Another name for cheating

What if I told you that during the 2012 elections in North Carolina, the majority of votes (51 percent of two-party votes) went to Democratic candidates? You might wonder why Republicans took nine of the state's 13 U.S. House seats or question how Republicans got a veto-proof majority in the state General Assembly. The answer has a funny-sounding name: gerrymandering. Its consequences for our state and our country are no laughing matter, though.

Every decade after the census is taken, our General Assembly redraws voting districts based on the census data. The requirements for this redistricting are as follows: ensure the districts represent roughly equal numbers of voters and are as geographically compact as possible, without accounting for race or political affiliation.

Gerrymandering happens when lawmakers forget those guidelines and draw districts specifically accounting for race and political affiliation, with no regard for geography, in order to ensure their party is favored in the next election.

The most common strategy is to jam voters likely to favor their opponents into a few throwaway districts where the other side will win overwhelming victories. By cramming all the opponents' supporters into a small number of districts, lawmakers can then spread their own supporters over a large number of districts.
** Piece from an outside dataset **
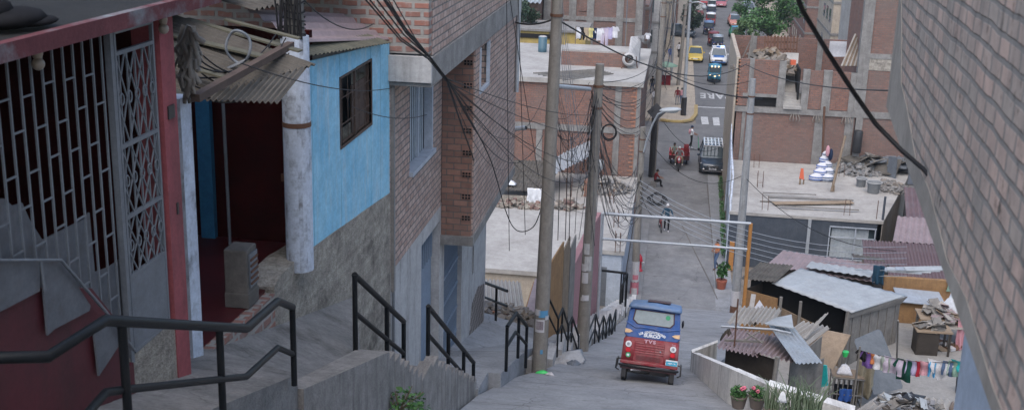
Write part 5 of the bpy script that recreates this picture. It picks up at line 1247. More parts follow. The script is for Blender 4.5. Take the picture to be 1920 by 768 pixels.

This technique is known as "packing," and if you'd like a strong visual example of it, Google image search NC Congressional District 12, which is widely considered the most gerrymandered district in the country. It snakes along I-85 from Charlotte to Durham, dumping almost every metropolitan Democratic stronghold in the state into one district.

The Washington Post found that in addition to District 12, our state has two more congressional districts in the top 10 most gerrymandered nationally: Districts 1 and 4.

It's not just our congressional representation that's affected by corrupt redistricting. If you're wondering how in the world Republicans took control of the General Assembly again last election, despite pissing off every teacher, student and parent in the state, gerrymandering is your answer.

I remember encouraging a co-worker to vote in that election. She'd recently moved here from another state and wasn't sure which districts she lived in. She laughed hysterically when she pulled up the map and saw her state Senate district (41) ran along three borders of Mecklenburg County with no geographical rhyme or reason, putting her Matthews residence in the same district as Davidson, some 45 minutes away.

"Something is wrong with this picture," she said. No kidding.

At least she had someone to vote for. The state has been engineered so heavily to guarantee elections that in 2014, over 40 percent of state-level candidates ran unopposed in their districts.

And the worst part about this is according to state law, these districts can't be redrawn again until after the 2020 census. Even then, unless the redistricting process drastically changes or our entire state voting demographic suddenly mirrors U.S. Congressional District 12's, extremist Republicans will still be able to hold North Carolina hostage for decades to come.

There is one man with a plan, though. Jeff Jackson, Charlotte's social media-savvy superhero state senator, has released a highly sharable awareness cartoon about gerrymandering and he's circulating a petition along with it calling for independent redistricting.

He has also introduced a bill in the Senate to form an independent redistricting commission. An identical bill in the House has emerged, co-sponsored by several Republicans, including Rep. Charles Jeter of Huntersville. If passed, the law would set up an impartial nine-person commission to redraw electoral maps after the 2030 census. Of course by 2030, our state may have descended beyond hope into the dark coal ash and fracking chemical-filled waters our more extremist lawmakers keep floating it into.

I suggest you pay attention to all state lawmakers who vote against or try to kill these bills. They'll likely be the first ones to cite a mandate from N.C. voters when they pass unpopular and unjust laws, but the truth is, they'll pass whatever they want no matter how many people oppose them. Why? Because they know their job is safe as long as they can continue choosing their voters. They never want to see the day voters are given the power to choose them instead.